なぜ牛乳が安い?家計に優しい背景に潜む業界の苦悩

牛乳の価格が最近下がっていると感じている方は多いのではないでしょうか?飼料価格の高騰で酪農家の経営は厳しいはずなのに、なぜ牛乳は安売りされているのでしょうか?jp24h.comでは、この疑問を解消すべく、牛乳価格の謎に迫ります。

スーパーの戦略:牛乳で集客

牛乳の値下がりが顕著になったのは2023年8月の飲用牛乳の値上げ以降。1リットルあたり10円値上がりし、220~230円程度で販売されるのが一般的でした。しかし、都内スーパーの価格調査によると、多くの店で200円を下回る価格で販売されていることが判明。関東の乳業メーカーやプライベートブランド(PB)製品が178~199円で販売されているケースも見られました。

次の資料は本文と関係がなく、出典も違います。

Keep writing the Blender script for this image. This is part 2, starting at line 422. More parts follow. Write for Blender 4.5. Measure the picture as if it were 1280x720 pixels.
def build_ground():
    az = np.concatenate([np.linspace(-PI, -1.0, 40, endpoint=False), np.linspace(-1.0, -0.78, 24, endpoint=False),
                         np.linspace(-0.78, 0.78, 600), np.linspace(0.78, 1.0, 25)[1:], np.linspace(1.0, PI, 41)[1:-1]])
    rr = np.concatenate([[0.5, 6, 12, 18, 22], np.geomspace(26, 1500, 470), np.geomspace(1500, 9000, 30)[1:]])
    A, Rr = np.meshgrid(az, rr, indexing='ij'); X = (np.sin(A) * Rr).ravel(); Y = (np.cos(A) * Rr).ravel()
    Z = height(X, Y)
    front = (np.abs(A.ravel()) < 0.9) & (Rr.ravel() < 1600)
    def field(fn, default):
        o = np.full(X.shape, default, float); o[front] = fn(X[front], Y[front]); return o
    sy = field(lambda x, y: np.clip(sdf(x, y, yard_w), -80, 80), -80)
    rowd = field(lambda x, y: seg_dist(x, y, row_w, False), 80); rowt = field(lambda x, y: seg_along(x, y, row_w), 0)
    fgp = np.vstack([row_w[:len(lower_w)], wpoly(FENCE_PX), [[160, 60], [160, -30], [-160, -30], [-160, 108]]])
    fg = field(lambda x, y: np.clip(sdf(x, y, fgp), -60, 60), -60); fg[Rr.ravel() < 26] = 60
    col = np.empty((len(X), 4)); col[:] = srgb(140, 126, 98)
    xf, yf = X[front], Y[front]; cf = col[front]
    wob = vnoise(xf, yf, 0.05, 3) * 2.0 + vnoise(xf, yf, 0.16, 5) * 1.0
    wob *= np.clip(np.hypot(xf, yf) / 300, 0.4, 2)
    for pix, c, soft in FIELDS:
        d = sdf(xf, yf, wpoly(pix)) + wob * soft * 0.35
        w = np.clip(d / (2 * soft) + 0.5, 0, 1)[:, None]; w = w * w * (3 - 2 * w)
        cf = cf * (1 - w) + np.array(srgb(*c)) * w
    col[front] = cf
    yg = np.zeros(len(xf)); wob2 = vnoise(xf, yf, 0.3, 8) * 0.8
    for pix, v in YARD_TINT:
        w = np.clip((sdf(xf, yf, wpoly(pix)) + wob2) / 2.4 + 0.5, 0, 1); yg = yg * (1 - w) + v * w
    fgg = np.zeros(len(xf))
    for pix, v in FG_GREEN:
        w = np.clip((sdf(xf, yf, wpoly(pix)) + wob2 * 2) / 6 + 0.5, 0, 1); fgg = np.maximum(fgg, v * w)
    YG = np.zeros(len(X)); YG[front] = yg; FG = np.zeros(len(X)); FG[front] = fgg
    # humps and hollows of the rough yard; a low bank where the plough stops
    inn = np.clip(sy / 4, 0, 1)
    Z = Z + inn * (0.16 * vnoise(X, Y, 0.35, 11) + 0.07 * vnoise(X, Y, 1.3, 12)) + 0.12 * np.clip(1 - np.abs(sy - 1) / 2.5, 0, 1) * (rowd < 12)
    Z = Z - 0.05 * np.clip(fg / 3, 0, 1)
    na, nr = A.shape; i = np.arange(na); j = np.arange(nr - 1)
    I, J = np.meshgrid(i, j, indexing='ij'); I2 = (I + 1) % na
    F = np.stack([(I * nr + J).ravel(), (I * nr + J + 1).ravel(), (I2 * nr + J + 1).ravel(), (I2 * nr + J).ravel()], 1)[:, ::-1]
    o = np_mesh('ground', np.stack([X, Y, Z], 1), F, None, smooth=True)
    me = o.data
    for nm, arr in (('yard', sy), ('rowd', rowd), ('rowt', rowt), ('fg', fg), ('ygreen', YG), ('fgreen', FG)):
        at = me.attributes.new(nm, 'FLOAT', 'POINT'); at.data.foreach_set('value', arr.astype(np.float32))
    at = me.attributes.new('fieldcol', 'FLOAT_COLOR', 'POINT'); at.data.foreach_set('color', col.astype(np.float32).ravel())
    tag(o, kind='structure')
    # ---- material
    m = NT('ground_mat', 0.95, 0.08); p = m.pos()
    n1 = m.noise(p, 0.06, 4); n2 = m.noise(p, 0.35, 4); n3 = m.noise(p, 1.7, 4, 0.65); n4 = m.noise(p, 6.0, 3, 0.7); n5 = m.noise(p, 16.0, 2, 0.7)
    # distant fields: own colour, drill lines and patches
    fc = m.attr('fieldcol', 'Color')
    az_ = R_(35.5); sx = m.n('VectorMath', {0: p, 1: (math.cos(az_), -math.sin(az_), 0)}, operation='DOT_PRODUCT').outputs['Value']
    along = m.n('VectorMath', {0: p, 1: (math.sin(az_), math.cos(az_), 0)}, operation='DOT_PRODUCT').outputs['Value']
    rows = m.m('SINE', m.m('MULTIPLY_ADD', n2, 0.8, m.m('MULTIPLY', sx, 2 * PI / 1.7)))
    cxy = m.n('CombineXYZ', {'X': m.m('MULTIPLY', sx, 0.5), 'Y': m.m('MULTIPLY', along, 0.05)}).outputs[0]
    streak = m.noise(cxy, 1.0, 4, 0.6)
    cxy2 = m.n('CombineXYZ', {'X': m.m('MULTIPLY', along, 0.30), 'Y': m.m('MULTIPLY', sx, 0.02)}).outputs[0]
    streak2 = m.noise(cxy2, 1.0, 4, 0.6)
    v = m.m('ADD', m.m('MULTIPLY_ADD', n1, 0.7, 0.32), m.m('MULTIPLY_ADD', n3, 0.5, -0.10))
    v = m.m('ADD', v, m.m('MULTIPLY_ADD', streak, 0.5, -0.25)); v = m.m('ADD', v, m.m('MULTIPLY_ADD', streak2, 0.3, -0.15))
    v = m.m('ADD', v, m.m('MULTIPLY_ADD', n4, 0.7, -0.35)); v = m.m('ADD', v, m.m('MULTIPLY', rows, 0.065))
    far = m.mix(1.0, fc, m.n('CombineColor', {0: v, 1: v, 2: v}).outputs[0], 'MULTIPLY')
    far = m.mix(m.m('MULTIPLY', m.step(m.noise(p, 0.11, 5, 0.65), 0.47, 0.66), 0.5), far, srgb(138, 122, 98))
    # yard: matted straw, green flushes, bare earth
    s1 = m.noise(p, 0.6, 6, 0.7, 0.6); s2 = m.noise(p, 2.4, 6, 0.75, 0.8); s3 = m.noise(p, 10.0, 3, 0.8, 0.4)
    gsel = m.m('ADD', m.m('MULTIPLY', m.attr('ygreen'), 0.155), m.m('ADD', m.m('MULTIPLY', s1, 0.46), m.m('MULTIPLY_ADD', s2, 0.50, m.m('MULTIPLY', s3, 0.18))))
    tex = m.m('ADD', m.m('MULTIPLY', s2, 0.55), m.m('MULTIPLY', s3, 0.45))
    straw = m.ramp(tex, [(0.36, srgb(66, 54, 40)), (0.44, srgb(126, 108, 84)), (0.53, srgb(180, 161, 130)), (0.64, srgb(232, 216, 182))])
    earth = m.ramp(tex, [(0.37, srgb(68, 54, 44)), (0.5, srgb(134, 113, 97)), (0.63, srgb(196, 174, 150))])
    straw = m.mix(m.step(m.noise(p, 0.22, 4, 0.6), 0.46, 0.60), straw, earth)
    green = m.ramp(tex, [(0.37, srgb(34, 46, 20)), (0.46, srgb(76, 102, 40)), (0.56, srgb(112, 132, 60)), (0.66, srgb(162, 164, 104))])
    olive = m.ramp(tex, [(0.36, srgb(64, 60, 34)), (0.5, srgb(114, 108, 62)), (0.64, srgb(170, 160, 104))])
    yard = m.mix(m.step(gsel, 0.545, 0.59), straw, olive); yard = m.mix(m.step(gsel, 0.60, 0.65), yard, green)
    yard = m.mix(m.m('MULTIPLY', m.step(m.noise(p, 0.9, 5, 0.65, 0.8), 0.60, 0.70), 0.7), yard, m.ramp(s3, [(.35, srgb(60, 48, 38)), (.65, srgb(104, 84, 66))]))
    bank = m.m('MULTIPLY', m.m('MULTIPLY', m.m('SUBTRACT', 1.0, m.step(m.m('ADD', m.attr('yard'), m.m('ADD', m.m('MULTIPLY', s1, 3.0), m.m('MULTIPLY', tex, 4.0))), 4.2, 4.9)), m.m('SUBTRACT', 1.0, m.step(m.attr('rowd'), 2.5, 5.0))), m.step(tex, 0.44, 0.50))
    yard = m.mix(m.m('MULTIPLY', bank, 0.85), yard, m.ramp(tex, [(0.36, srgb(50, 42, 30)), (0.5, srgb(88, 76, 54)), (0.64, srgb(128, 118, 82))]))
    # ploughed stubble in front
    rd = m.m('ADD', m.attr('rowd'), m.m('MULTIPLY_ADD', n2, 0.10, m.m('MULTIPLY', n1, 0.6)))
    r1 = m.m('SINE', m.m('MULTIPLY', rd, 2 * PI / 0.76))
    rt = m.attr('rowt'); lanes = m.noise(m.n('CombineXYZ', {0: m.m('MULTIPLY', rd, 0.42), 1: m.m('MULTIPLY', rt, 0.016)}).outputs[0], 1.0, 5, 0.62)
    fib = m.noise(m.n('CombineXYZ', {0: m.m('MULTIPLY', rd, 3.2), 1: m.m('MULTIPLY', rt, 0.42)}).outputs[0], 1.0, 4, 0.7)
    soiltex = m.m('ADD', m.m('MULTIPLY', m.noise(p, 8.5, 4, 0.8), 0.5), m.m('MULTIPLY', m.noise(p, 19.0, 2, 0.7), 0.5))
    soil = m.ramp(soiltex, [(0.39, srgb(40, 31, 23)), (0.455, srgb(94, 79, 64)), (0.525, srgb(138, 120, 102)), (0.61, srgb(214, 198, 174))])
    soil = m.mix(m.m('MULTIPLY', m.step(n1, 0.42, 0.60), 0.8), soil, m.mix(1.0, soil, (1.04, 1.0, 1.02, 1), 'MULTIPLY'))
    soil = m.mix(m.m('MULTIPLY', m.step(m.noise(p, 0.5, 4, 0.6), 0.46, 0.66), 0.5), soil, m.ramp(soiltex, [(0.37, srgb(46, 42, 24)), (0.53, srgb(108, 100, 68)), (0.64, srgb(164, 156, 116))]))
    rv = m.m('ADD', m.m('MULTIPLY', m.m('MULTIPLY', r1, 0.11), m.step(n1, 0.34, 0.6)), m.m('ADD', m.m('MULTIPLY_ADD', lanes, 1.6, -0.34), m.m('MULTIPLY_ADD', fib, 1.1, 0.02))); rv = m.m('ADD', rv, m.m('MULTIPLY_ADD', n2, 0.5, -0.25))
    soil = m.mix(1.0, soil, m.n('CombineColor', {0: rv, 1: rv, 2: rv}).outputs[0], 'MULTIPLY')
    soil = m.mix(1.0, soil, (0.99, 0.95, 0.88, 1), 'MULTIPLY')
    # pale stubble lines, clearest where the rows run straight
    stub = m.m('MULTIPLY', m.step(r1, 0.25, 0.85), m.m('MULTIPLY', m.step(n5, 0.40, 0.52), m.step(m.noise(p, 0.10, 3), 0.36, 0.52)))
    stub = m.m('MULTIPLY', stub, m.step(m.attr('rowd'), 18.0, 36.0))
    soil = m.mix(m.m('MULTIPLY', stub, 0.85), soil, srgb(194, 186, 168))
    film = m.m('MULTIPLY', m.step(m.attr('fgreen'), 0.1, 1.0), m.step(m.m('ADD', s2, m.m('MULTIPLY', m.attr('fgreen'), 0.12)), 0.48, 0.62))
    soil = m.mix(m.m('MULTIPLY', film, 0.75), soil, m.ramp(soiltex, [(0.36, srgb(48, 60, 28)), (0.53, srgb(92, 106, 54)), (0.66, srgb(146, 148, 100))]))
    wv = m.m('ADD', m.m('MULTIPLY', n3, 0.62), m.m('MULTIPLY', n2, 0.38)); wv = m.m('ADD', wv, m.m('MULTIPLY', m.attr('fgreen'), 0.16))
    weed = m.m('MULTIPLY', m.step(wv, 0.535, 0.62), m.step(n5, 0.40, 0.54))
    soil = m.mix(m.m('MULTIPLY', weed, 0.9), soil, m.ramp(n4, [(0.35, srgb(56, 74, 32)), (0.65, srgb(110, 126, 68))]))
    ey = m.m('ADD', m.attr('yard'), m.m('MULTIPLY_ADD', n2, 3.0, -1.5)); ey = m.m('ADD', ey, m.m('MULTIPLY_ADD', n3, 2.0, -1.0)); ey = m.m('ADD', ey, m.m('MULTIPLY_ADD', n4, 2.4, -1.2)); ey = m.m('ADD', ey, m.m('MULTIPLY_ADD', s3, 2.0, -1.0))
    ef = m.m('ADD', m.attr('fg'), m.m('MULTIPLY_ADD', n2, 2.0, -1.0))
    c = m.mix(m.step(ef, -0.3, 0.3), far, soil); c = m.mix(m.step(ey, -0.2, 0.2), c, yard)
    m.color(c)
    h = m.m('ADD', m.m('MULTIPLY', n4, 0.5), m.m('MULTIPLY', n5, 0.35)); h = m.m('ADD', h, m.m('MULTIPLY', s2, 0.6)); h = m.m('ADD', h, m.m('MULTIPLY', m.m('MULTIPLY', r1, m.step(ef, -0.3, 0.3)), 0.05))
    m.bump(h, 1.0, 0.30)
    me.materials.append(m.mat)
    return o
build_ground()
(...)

東京都内のスーパーで販売されている牛乳東京都内のスーパーで販売されている牛乳

デジタルチラシサービス「トクバイ」を運営するくふうカンパニーのデータ分析担当者は、「卵など高騰した食品が特売をしにくくなり、代わりに牛乳を掲載する例が増えた」と指摘。同社のデータによると、2024年11月から3月にかけて牛乳の掲載商品数は1.5倍に増加。一方で、鳥インフルエンザの影響で供給が不安定な卵は35%減少しました。卵での集客が難しくなったため、牛乳を安売りするスーパーが増えたのです。

誰が負担しているのか? 隠れたコスト

牛乳の原料価格は、乳業メーカーと生産者団体との年1回の交渉で決定されます。価格改定がない限り、原料価格は変動しません。つまり、安売りのコストは生産者以外が負担していることになります。

Jミルクは、「乳業メーカーか小売店が負担している可能性がある」と見ています。取材に対し、店頭で安売りされていた関東の乳業メーカー複数社は、小売店への卸価格を下げていないと回答。

全国スーパーマーケット協会は、「小売店が利益を削っている可能性がある」と分析。スーパーの売上は伸びているものの、価格上昇により販売数量は減少傾向にあり、集客の重要性が増しています。「販売点数の多い牛乳で値頃感を演出し、来店を促す店がある」とのこと。

中小スーパーの苦悩

都内で2店舗を経営するスーパーイズミは、1年以上牛乳を特売していません。五味衛社長は、「大手のように大量仕入れで安くできない。安売りは困る」と苦悩を明かします。大手スーパーの安売り戦略は、中小スーパーにとって大きな負担となっているのです。

牛乳の安売りは、消費者にとっては嬉しいものの、酪農家や中小スーパーにとっては厳しい状況を生み出しています。食料品価格の高騰が続く中、牛乳の価格動向に今後も注目していく必要がありそうです。